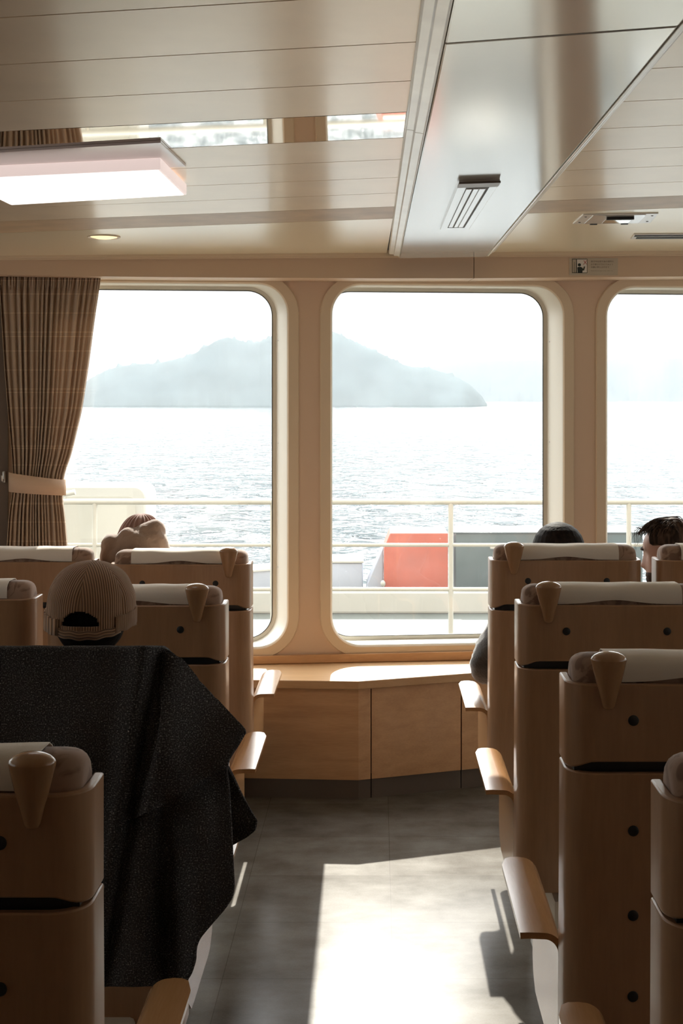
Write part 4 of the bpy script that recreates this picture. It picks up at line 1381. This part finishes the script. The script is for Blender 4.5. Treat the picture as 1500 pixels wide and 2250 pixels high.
# --- man in profile (front right, inner seat)
hcm = P(1467, 1222, 4.82)
rm, mm_ = person(1.22, 4.70, hcm, math.radians(72), math.radians(-5), 0, M['skin'], 'person with swept back brown hair and short beard looking down to the left', M['navy'], M['trouser'])
def hm(p, z):
    c = math.cos(p)
    if z > .098: return 1
    if z > .05: return 1 if c < .50 else 0
    if z > .0: return 1 if c < .12 else 0
    if z > -.05 and .0 < c < .30: return 1
    return 1 if (c < -.20 and z > -.085) else 0
hair_shell(mm_, hm, lambda p, z: .010+.014*smooth01((z-.03)/.07), -.10, M['hair_brown'], rm, 'hair', wob=.011, seed=5)
hair_o = [c for c in rm.children if c.name.startswith('hair')][0]
bm = bmesh.new()
rs = random.Random(3)
for k in range(30):
    x0 = rs.uniform(-.055, .055); y0 = rs.uniform(.045, .082)
    L_ = rs.uniform(.05, .10); up_ = rs.uniform(.012, .035); out = rs.uniform(.02, .055)
    base = Vector((x0, y0, .100-.3*abs(x0)*0-.25*max(0, y0-.05)))
    path = []
    for q in range(9):
        t = q/8
        path.append(mm_ @ (base+Vector((x0*.4*t+.01*math.sin(t*5+k)*t, out*math.sin(t*PI*.62), up_*math.sin(t*PI*.9)-L_*t*t*.8))))
    add_tube(bm, path, [max(.0004, .0011*(1-q/9)) for q in range(9)], 5)
for k in range(110):   # swept strands over the top
    ph = rs.uniform(-1.9, 1.9); z0 = .085+rs.uniform(-.02, .03)
    path = []
    for q in range(8):
        t = q/7
        p = head_pt(ph*(1-.2*t), min(.115, z0+.02*math.sin(t*PI)), .020+.014*math.sin(t*PI)+rs.uniform(0, .004))
        p.y -= t*.075; p.x *= 1-.1*t
        p.z += .018+.010*math.sin(t*PI)
        path.append(mm_ @ p)
    add_tube(bm, path, [max(.0005, .0022*(1-abs(q-3)/6)) for q in range(8)], 5)
from_bm('loose_strands', bm, M['hair_brown'], hair_o, angle=180)
def bmask(p, z):
    c = math.cos(p)
    return 1 if (z < -.052 and c > -.25 and not (abs(math.sin(p)) < .25 and -.080 < z < -.060)) else 0
hair_shell(mm_, bmask, lambda p, z: .005, -.117, M['hair_brown'], rm, 'beard', wob=.003, seed=9)
# eyebrow
bm = bmesh.new()
for sx in (-1, 1):
    path = [mm_ @ (head_pt(math.asin(max(-1, min(1, sx*x/.09))), .031+.004*math.sin((x-.012)/.035*PI))+Vector((0, .004, 0))) for x in (.012, .02, .03, .04, .047)]
    add_tube(bm, path, [.003, .0045, .0045, .004, .002], 8)
from_bm('eyebrow', bm, M['hair_brown'], rm)

# ------------------------------------------------------------------ draped tweed coat
def coat_sheet(name, left, right, y0, y1, depth, parent, lc, nx=70, ny=90, thick=.010, extra_top=None, seed=0, rag=.0):
    """cloth between two pixel outlines; depth(px, py) gives its distance"""
    bm = bmesh.new(); uvl = bm.loops.layers.uv.new('UVMap'); rows = []
    for j in range(ny+1):
        y = y0+(y1-y0)*j/ny
        xl, xr = lerp_tab(left, y)[0], lerp_tab(right, y)[0]
        row = []
        for i in range(nx+1):
            u = i/nx; x = xl+(xr-xl)*u
            p = P(x, y, depth(x, y))
            p += Vector((0, .006*mnoise.noise(Vector((x*.02, y*.012, seed))), 0))
            row.append((p-lc, x*2.78/F, y*2.78/F))
        rows.append(row)
    if extra_top:
        ex = []
        for k, (dy, dz) in enumerate(extra_top):
            ex.append([(p+Vector((0, dy, dz)), u_, v_-.02*(k+1)) for p, u_, v_ in rows[0]])
        rows = ex[::-1]+rows
    vr = [[bm.verts.new(p[0]) for p in r] for r in rows]
    for j in range(len(rows)-1):
        for i in range(nx):
            f = bm.faces.new((vr[j][i], vr[j][i+1], vr[j+1][i+1], vr[j+1][i]))
            for l, (jj, ii) in zip(f.loops, ((j, i), (j, i+1), (j+1, i+1), (j+1, i))): l[uvl].uv = rows[jj][ii][1:]
    o = from_bm(name, bm, M['tweed'], parent, angle=180, fix=False)
    md = o.modifiers.new('thick', 'SOLIDIFY'); md.thickness = thick; md.offset = 0
    md = o.modifiers.new('sub', 'SUBSURF'); md.levels = 1; md.render_levels = 1
    return o
ct = empty('coat', (-.66, 2.70, 0)); tag(ct, 'dark grey flecked tweed coat draped over a seat back on the left', 'coat')
lc = ct.location.copy()
def g(v, s): return math.exp(-(v/s)**2)
def dmain(x, y):
    d = 2.755-.075*smooth01((y-1420)/260)
    # rounding at the shoulder towards the aisle
    d += .16*smooth01((x-330)/190)*smooth01((1950-y)/500)
    t = (y-1450)/700
    # folds: diagonal ridge and valleys
    d += .030*g(x-(350-120*t), 20)-.034*g(x-(310-110*t), 26)
    d += .045*g(x-(350+20*t), 30)*smooth01((y-1650)/150)
    d -= .040*g(x-(455-25*t), 38)*smooth01((y-1700)/120)
    d += .014*math.sin(x*.03+y*.004)*smooth01((y-1500)/200)
    d += .018*g(x-(215-40*t), 24)*smooth01((y-1700)/200)
    return d
leftm = [(1420, -60), (1700, -60), (2000, 60), (2100, 150), (2170, 215)]
rightm = [(1421, 345), (1425, 362), (1432, 378), (1445, 392), (1490, 430), (1545, 480), (1590, 515), (1620, 516), (1660, 508), (1690, 500), (1740, 506), (1800, 510), (1860, 512), (1900, 514), (1950, 516), (1972, 512), (2000, 494), (2030, 466), (2060, 442), (2080, 432), (2110, 430), (2140, 420), (2170, 400)]
topwrap = [(.020, -.003), (.05, -.010), (.085, -.020), (.12, -.035), (.15, -.04), (.155, -.10), (.16, -.16)]
coat_sheet('coat_body', leftm, rightm, 1424, 2168, dmain, ct, lc, extra_top=topwrap)
def dflap(x, y):
    t = (y-1450)/700
    d = dmain(x, y)-.030-.045*smooth01((x-380)/140)*smooth01((y-1480)/100)
    d += .030*g(x-(350-120*t), 22)
    return min(d, 2.80)
leftf = [(1428, 346), (1480, 352), (1560, 356), (1640, 345), (1700, 328), (1760, 303), (1795, 282), (1808, 276)]
rightf = [(1428, 352), (1445, 395), (1490, 433), (1545, 484), (1600, 538), (1606, 542), (1640, 522), (1660, 509), (1682, 499), (1700, 468), (1730, 420), (1760, 370), (1790, 315), (1808, 280)]
coat_sheet('front_flap', leftf, rightf, 1430, 1806, dflap, ct, lc, nx=50, ny=80, seed=4)
leftg = [(1660, 470), (1700, 470), (1760, 450), (1850, 440), (1858, 500)]
rightg = [(1660, 486), (1690, 504), (1740, 530), (1780, 552), (1803, 566), (1825, 562), (1838, 545), (1850, 522), (1858, 506)]
coat_sheet('sleeve_end', leftg, rightg, 1664, 1857, lambda x, y: 2.90+.02*math.sin(y*.03)-.0003*(x-480), ct, lc, nx=24, ny=40, seed=8)

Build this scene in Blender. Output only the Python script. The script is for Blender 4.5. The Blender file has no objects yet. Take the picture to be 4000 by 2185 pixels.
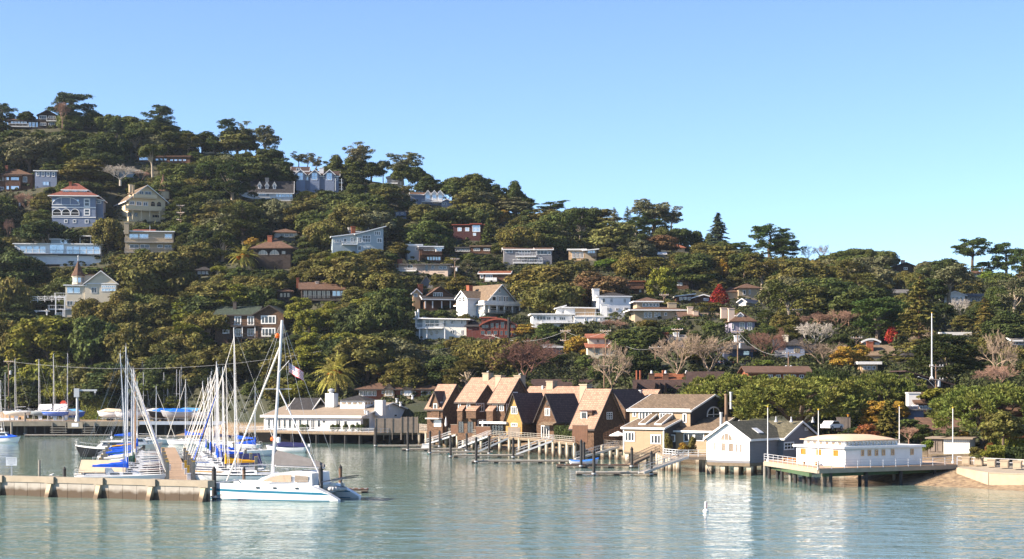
import bpy, math, random
import numpy as np
from mathutils import Vector, Matrix
R = math.radians
rnd = random.Random(7)
npr = np.random.default_rng(11)
S = bpy.context.scene
COL = S.collection
# ---- the view: camera 13 m above the water, level, looking along +y; (u, v) are photo pixels
F, CH, VH = 7000.0, 13.0, 1500.0
def P(u, v, y): return Vector(((u-2000)/F*y, y, CH+(VH-v)/F*y))
def ywater(v, z=0.0): return F*(CH-z)/(v-VH)
cam = bpy.data.cameras.new("camera"); co = bpy.data.objects.new("camera", cam); COL.objects.link(co)
cam.sensor_width = 36.0; cam.lens = 36.0*F/4000; cam.shift_y = (VH-1092.5)/4000
cam.clip_start = 1; cam.clip_end = 30000
co.location = (0, 0, CH); co.rotation_euler = (R(90), 0, 0); S.camera = co
# ---- light
SUN = Vector((0.94, 0.25, -0.58)).normalized()          # the way the light travels
elev = math.asin(-SUN.z); azim = math.atan2(-SUN.x, -SUN.y)  # towards the sun, from +y clockwise
W_ = bpy.data.worlds.new("World"); S.world = W_; W_.use_nodes = True
nt = W_.node_tree; bg = nt.nodes["Background"]
sky = nt.nodes.new("ShaderNodeTexSky"); sky.sky_type = 'NISHITA'; sky.sun_disc = False
sky.sun_elevation = elev; sky.sun_rotation = azim
sky.air_density = 0.62; sky.dust_density = 0.25; sky.ozone_density = 3.6; sky.altitude = 0
nt.links.new(sky.outputs[0], bg.inputs[0]); bg.inputs[1].default_value = 0.092
sl = bpy.data.lights.new("sun", 'SUN'); sl.energy = 5.0; sl.angle = R(0.5); sl.color = (1.0, 0.86, 0.71)
so = bpy.data.objects.new("sun", sl); COL.objects.link(so); so.rotation_euler = SUN.to_track_quat('-Z', 'Y').to_euler(); so.location = (-200, -100, 300)
S.view_settings.view_transform = 'Standard'; S.view_settings.look = 'None'; S.view_settings.exposure = 1.5; S.view_settings.gamma = 1.0
S.render.engine = 'CYCLES'
S.cycles.max_bounces = 5; S.cycles.diffuse_bounces = 1; S.cycles.glossy_bounces = 3; S.cycles.transparent_max_bounces = 8
S.cycles.volume_bounces = 0
S.cycles.use_denoising = True
# ---- materials
MATS = {}
def mat(name, col, rough=0.8, var=0.12, scale=1.5, bump=None, metal=0.0, spec=0.3, stretch=None, bscale=1.0, col2=None):
    """procedural material: base colour broken by object-space noise; bump: 'lap' boards, 'shingle' courses, 'board' vertical boards, 'rough' grain"""
    if name in MATS: return MATS[name]
    m = bpy.data.materials.new(name); m.use_nodes = True; MATS[name] = m
    n = m.node_tree.nodes; L = m.node_tree.links; b = n["Principled BSDF"]
    b.inputs["Roughness"].default_value = rough; b.inputs["Metallic"].default_value = metal
    b.inputs["Specular IOR Level"].default_value = spec
    tc = n.new("ShaderNodeTexCoord"); vec = tc.outputs["Object"]
    if stretch:
        mp = n.new("ShaderNodeMapping"); mp.inputs["Scale"].default_value = stretch; L.new(vec, mp.inputs[0]); vec2 = mp.outputs[0]
    else: vec2 = vec
    nz = n.new("ShaderNodeTexNoise"); nz.inputs["Scale"].default_value = scale; nz.inputs["Detail"].default_value = 5; nz.inputs["Roughness"].default_value = 0.65
    L.new(vec2, nz.inputs[0])
    mr = n.new("ShaderNodeMapRange"); mr.inputs[1].default_value = 0.25; mr.inputs[2].default_value = 0.75
    L.new(nz.outputs[0], mr.inputs[0])
    mx = n.new("ShaderNodeMix"); mx.data_type = 'RGBA'
    c = np.array(col[:3])
    lo = c*(1-var); hi = np.minimum(c*(1+var), 1) if col2 is None else np.array(col2)
    mx.inputs[6].default_value = (*lo, 1); mx.inputs[7].default_value = (*hi, 1)
    L.new(mr.outputs[0], mx.inputs[0]); out = mx.outputs[2]
    if bump in ('shingle', 'brick', 'lap', 'board', 'tile'):
        sx = n.new("ShaderNodeSeparateXYZ"); L.new(vec, sx.inputs[0])
        ad = n.new("ShaderNodeMath"); L.new(sx.outputs[0], ad.inputs[0]); L.new(sx.outputs[1], ad.inputs[1])
        cb = n.new("ShaderNodeCombineXYZ")
        if bump == 'board': L.new(sx.outputs[2], cb.inputs[0]); L.new(ad.outputs[0], cb.inputs[1])
        else: L.new(ad.outputs[0], cb.inputs[0]); L.new(sx.outputs[2], cb.inputs[1])
        bk = n.new("ShaderNodeTexBrick"); L.new(cb.outputs[0], bk.inputs[0]); bk.inputs["Scale"].default_value = 1.0
        w, h, ms, a = {'shingle': (0.3, 0.24, 0.025, 0.55), 'tile': (0.55, 0.33, 0.04, 0.72), 'brick': (0.4, 0.16, 0.02, 0.7), 'lap': (40.0, 0.2, 0.02, 0.8), 'board': (40.0, 0.25, 0.02, 0.75)}[bump]
        bk.inputs["Brick Width"].default_value = w*bscale; bk.inputs["Row Height"].default_value = h*bscale; bk.inputs["Mortar Size"].default_value = ms*bscale
        bk.inputs["Color1"].default_value = (1, 1, 1, 1); bk.inputs["Color2"].default_value = (a, a, a, 1) if bump not in ('lap', 'board') else (0.94, 0.94, 0.94, 1)
        bk.inputs["Mortar"].default_value = (0.5, 0.5, 0.5, 1) if bump not in ('lap', 'board') else (0.66, 0.66, 0.66, 1)
        m2 = n.new("ShaderNodeMix"); m2.data_type = 'RGBA'; m2.blend_type = 'MULTIPLY'; m2.inputs[0].default_value = 1
        L.new(out, m2.inputs[6]); L.new(bk.outputs[0], m2.inputs[7]); out = m2.outputs[2]
        bp = n.new("ShaderNodeBump"); bp.inputs["Strength"].default_value = 0.35; bp.inputs["Distance"].default_value = 0.05
        L.new(bk.outputs[0], bp.inputs["Height"]); L.new(bp.outputs[0], b.inputs["Normal"])
    elif bump == 'rough':
        bp = n.new("ShaderNodeBump"); bp.inputs["Strength"].default_value = 0.5; bp.inputs["Distance"].default_value = 0.05*bscale
        L.new(nz.outputs[0], bp.inputs["Height"]); L.new(bp.outputs[0], b.inputs["Normal"])
    L.new(out, b.inputs["Base Color"])
    return m
def tidal(name, top, low, z0, z1):
    """concrete or wood with the dark band of weed the tide leaves (world height z0..z1)"""
    m = mat(name, top, 0.85, 0.15, 0.8, 'rough'); n = m.node_tree.nodes; L = m.node_tree.links; b = n["Principled BSDF"]
    src = b.inputs["Base Color"].links[0].from_socket
    g = n.new("ShaderNodeNewGeometry"); sx = n.new("ShaderNodeSeparateXYZ"); L.new(g.outputs["Position"], sx.inputs[0])
    nz = n.new("ShaderNodeTexNoise"); nz.inputs["Scale"].default_value = 0.9; nz.inputs["Detail"].default_value = 5; L.new(g.outputs["Position"], nz.inputs[0])
    a = n.new("ShaderNodeMath"); a.operation = 'MULTIPLY_ADD'; a.inputs[1].default_value = 0.9; L.new(nz.outputs[0], a.inputs[0]); L.new(sx.outputs[2], a.inputs[2])
    mr = n.new("ShaderNodeMapRange"); mr.inputs[1].default_value = z0+0.45; mr.inputs[2].default_value = z1+0.45; L.new(a.outputs[0], mr.inputs[0])
    mx = n.new("ShaderNodeMix"); mx.data_type = 'RGBA'; mx.inputs[6].default_value = (*low, 1); L.new(mr.outputs[0], mx.inputs[0]); L.new(src, mx.inputs[7])
    L.new(mx.outputs[2], b.inputs["Base Color"]); return m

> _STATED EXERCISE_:
Reproduce each line holding the word "pixels".

> _RESPONSE TO THE EXERCISE_:
Write part 4 of the bpy script that recreates this picture. It picks up at line 1381. This part finishes the script. The script is for Blender 4.5. Treat the picture as 1500 pixels wide and 2250 pixels high.
Build this scene in Blender. Output only the Python script. The script is for Blender 4.5. The Blender file has no objects yet. Take the picture to be 4000 by 2185 pixels.
# ---- the view: camera 13 m above the water, level, looking along +y; (u, v) are photo pixels